Master en Desarrollo Local. Director de la Fundación Donum, Cuenca. Exdirigente de Alfaro Vive Carajo.
Las montoneras alfaristas derrotaron a los ejércitos conservadores y a la iglesia, pero no lograron derrotar al confesionalismo arraigado en la sociedad ecuatoriana. La Revolución Liberal puso al día un país atrasado y monacal, pero no puso al día la mentalidad de la gente. Cuarenta años después de haber excluido el nombre de Dios del preámbulo de la Constitución de 1906 (la más laica de nuestra historia), se lo reincorporó en la Constitución de 1946.
Con toda seguridad, el general Alfaro pensó que la implantación del laicismo sería un fenómeno irreversible. La idea de progresividad que subyace a todo proyecto revolucionario supone la linealidad ascendente de las transformaciones, no solo políticas y económicas, sino ideológicas y culturales. No obstante, su sueño murió calcinado en la hoguera bárbara de El Ejido. De allí en adelante, las élites más conservadoras y reaccionarias del país se empeñaron en desmontar todo atisbo de laicidad que pudiera permear en la conciencia de los sectores populares. El enorme potencial de una sociedad autónoma frente a la intervención divina en la vida pública pone en riesgo el viejo orden social.

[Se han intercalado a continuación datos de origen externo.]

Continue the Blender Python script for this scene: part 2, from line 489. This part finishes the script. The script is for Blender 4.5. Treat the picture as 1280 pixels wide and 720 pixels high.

La reactivación de una concepción religiosa de la política –no solo en el Ecuador, sino en todo el planeta– amenaza los derechos y las libertades más fundamentales de la humanidad.
Resulta inaudito que en pleno siglo XXI tengamos que reivindicar al laicismo como fundamento de la vida republicana y de la convivencia democrática. Pero no hay opción: la reactivación de una concepción religiosa de la política –no solo en el Ecuador, sino en todo el planeta– amenaza los derechos y las libertades más fundamentales de la humanidad. La misma idea moderna de que la fuerza de lo público radica en su neutralidad confesional está en riesgo. Sin embargo, hay sectores que quisieran borrar de un plumazo a la propia Revolución Francesa.
El debate es imprescindible, decisivo. En juego está la necesidad milenaria de sacar de los asuntos humanos a las intervenciones mágicas o religiosas. La política debe ser, en estricto sentido, un asunto civil, cotidiano, concreto, cuya finalidad es afrontar los problemas que nos afectan a todos en condición de ciudadanos y ciudadanas.
Los embarazos adolescentes, el incesto, la violación de niñas y jóvenes o el abuso sexual no tienen la más mínima adhesión religiosa. Son problemas que involucran a la sociedad como totalidad, indistintamente de ideologías u opciones morales. Lo acaba de ratificar el presidente de Francia con su demanda de incluir el aborto como derecho humano fundamental en la normativa europea.
Pero aquí en el Ecuador todavía navegamos en las sinuosas aguas del más pedestre oscurantismo. La campaña de los grupos provida en contra de la ley del aborto revela la pervivencia de concepciones premodernas de la organización del Estado. Hoy un expresidente, que usurpó el nombre del general Alfaro para apuntalar su proyecto político, pretende formar una coalición nacional por la vida que se encargaría de liderar una cruzada fundamentalista en contra de los derechos de las niñas y mujeres violadas. El colmo.